CAMPAIGNERS have vowed to continue the fight to save protections for child refugees after they were scrapped from key legislation by “heartless” Tory MPs. 

The Lords amendment, which would have guaranteed legal routes for unaccompanied minors to come to Britain and reunite with family members after Brexit, was rejected on Monday evening by 327 votes to 264.

Labour MP Zarah Sultana accused the Tories of being “utterly heartless” for scrapping the protections.

The amendment was attached to the Immigration Bill that will end free movement with the EU. 

Other changes to the Bill passed last week in the House of Lords, which sought to bring an end to indefinite detention and give the children of EU citizens who are in care automatic citizenship, were also voted down. 

Ahead of Monday’s debate, Lord Alf Dubs said that the vote would be “a test of the humanitarian principles of our MPs.”

Despite the result, refugee-rights campaigners remained defiant today, vowing that the fight “does not stop here.”

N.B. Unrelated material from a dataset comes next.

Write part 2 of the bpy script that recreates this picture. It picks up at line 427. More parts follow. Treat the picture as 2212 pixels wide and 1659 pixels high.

Safe Passage pointed out that cross-party support for the amendment had increased since it was last presented to MPs, with the majority rejecting the clause decreasing by 14 votes.

It comes after the Children’s Commissioner for England Anne Longfield warned on Monday that scrapping the route could drive more minors living in squalid conditions in northern France to make the dangerous Channel crossing to Britain. 

The provision for unaccompanied minors is one of the last remaining legal routes for asylum-seekers to come to Britain. 

Earlier, Home Office Minister Kevin Foster reiterated claims that the government would maintain arrangements for family reunification post-Brexit through a separate deal with the EU. 

But campaigners and Lord Dubs argue that the deal put forward is inadequate as it doesn’t impose a mandatory requirement for the government to take in child refugees. 

The Immigration Bill now goes back to the House of Lords. The amendment has been tabled again on Wednesday in the House of Lords where it could be passed by peers before heading back to the Commons.